The Importance of Asset Allocation
Asset Allocation is the process of dividing a portfolio among major asset categories such as bonds, stocks or cash. The purpose of asset allocation is to reduce risk by diversifying the portfolio.

The ideal asset allocation differs based on the risk tolerance of the investor. For example, a young executive might have an asset allocation of 80% equity, 20% fixed income, while a retiree would be more likely to have 80% in fixed income and 20% equities.

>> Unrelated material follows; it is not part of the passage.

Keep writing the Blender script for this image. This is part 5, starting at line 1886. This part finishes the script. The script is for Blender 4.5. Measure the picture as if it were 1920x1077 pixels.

Citizens in other countries around the world would have different asset allocation strategies depending on the types and risks of securities available for placement in their portfolio. For example, a retiree located in the United States would most likely have a large portion of his portfolio allocated to U.S. treasuries, since the U.S. Government is considered to have an extremely low risk of default. On the other hand, a retiree in a country with political unrest would most likely have a large portion of their portfolio allocated to foreign treasury securities, such as that of the U.S.